*** Recorded data
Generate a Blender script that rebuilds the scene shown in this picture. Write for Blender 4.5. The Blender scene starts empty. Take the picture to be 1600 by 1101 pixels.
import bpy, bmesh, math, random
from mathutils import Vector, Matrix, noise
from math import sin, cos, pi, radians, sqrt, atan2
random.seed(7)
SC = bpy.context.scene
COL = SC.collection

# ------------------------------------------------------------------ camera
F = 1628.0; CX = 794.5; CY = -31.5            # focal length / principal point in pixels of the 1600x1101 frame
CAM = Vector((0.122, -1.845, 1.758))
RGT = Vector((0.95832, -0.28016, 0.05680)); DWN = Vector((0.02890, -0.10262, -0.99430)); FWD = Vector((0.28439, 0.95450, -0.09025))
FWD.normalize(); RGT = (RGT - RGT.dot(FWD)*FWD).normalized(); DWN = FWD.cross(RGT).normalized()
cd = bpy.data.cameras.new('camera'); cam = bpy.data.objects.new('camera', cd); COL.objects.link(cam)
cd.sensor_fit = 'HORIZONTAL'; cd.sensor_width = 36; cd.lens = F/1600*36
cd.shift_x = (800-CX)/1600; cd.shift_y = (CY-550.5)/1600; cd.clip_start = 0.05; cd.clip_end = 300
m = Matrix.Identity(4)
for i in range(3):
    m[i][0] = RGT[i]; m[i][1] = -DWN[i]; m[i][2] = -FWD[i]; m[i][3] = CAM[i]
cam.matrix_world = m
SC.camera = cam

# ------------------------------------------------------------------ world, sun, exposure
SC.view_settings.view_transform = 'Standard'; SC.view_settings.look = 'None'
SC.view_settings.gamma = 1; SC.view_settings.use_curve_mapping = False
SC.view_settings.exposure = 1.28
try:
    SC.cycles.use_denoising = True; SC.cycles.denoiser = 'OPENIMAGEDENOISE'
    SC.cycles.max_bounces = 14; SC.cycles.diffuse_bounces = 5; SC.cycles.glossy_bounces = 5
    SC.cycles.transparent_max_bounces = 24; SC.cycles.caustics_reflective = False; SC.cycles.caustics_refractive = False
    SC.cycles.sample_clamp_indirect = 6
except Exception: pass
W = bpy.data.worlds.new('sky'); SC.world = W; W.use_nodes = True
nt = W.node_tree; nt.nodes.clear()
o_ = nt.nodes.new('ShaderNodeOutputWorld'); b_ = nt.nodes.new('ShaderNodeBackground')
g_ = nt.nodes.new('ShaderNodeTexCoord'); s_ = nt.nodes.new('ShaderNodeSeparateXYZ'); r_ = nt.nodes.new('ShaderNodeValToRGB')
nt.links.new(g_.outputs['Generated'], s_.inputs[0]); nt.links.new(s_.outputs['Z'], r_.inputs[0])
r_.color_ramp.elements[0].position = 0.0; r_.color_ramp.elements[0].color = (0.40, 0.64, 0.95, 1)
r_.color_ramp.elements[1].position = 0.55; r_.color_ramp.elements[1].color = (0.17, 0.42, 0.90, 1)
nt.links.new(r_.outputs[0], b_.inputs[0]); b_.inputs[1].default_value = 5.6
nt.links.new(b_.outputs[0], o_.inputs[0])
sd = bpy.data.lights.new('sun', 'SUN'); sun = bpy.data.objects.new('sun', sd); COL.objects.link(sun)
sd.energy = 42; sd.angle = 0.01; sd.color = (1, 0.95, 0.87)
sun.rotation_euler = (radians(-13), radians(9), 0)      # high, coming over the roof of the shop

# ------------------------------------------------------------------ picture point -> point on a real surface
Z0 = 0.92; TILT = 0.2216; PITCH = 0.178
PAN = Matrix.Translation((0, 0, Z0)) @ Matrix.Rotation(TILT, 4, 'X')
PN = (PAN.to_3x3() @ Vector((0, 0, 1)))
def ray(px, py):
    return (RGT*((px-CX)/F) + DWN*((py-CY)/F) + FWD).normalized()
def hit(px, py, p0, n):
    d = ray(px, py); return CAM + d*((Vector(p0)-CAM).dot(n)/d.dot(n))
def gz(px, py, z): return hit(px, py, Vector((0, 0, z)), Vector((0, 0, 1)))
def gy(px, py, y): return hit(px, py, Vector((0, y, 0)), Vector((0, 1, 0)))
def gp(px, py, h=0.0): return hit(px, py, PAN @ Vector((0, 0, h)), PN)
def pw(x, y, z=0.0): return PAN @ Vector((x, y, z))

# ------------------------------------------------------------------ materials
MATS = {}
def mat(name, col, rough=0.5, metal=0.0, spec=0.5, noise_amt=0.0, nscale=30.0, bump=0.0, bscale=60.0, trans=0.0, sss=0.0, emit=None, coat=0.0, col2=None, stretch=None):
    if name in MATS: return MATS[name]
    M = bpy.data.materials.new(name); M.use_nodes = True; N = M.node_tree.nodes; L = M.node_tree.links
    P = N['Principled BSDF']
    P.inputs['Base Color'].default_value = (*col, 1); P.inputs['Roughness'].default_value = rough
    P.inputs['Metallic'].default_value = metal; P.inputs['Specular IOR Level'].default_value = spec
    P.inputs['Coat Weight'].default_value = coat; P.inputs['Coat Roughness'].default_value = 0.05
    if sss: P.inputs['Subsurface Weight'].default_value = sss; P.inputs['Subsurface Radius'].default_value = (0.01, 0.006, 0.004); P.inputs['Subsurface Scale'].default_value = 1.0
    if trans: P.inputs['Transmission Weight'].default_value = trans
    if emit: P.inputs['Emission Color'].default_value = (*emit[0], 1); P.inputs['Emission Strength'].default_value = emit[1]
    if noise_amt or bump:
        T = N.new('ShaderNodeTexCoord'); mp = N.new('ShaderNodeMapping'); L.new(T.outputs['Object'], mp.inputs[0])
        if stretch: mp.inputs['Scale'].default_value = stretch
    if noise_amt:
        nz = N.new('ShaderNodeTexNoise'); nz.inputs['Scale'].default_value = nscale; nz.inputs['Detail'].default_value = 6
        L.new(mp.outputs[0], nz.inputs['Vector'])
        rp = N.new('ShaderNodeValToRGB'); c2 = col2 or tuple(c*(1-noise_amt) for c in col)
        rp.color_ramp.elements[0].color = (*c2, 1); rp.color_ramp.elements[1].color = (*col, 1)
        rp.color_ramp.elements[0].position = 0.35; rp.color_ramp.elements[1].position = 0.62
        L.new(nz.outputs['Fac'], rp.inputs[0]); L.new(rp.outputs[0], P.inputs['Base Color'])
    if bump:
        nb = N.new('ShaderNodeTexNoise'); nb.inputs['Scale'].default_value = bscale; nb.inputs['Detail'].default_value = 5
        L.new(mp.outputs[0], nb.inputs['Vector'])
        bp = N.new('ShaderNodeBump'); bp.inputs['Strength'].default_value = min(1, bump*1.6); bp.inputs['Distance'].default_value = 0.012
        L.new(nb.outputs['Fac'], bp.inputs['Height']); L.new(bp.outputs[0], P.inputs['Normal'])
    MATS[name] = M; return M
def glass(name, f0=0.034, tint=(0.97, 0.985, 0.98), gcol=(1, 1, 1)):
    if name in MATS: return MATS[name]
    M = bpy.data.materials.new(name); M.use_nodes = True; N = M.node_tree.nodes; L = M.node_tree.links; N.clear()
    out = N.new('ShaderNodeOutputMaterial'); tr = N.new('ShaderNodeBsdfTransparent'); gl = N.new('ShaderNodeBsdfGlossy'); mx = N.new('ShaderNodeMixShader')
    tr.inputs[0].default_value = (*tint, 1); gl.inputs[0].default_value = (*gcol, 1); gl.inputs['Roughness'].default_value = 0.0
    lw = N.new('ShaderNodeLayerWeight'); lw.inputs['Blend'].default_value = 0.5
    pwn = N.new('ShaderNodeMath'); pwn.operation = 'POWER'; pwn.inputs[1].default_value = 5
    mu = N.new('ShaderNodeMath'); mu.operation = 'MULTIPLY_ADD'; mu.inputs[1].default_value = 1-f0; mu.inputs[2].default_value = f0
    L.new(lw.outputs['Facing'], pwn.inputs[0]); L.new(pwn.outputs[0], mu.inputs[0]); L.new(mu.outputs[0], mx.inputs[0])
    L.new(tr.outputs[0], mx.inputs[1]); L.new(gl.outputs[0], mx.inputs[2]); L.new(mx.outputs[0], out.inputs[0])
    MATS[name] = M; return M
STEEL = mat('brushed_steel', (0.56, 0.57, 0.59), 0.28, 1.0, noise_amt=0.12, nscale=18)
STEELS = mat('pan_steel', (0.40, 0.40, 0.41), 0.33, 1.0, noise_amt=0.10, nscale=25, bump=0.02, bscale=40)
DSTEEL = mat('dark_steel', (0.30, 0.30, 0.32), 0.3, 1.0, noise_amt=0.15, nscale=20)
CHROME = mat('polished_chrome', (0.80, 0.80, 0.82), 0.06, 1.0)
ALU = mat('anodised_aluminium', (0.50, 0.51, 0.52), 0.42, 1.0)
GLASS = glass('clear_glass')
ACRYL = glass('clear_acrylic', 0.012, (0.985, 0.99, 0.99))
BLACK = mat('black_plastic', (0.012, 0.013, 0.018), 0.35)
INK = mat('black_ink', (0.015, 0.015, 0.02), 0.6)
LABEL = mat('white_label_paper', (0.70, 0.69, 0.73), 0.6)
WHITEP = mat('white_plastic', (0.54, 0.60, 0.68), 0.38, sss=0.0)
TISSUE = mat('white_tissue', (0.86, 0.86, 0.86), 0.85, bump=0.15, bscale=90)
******
**Your instructions**:
Without changing anything, quote the lines from the top of the data to the line that contains "COL = SC.collection", including that line.

**Answer to the exercise**:
Generate a Blender script that rebuilds the scene shown in this picture. Write for Blender 4.5. The Blender scene starts empty. Take the picture to be 1600 by 1101 pixels.
import bpy, bmesh, math, random
from mathutils import Vector, Matrix, noise
from math import sin, cos, pi, radians, sqrt, atan2
random.seed(7)
SC = bpy.context.scene
COL = SC.collection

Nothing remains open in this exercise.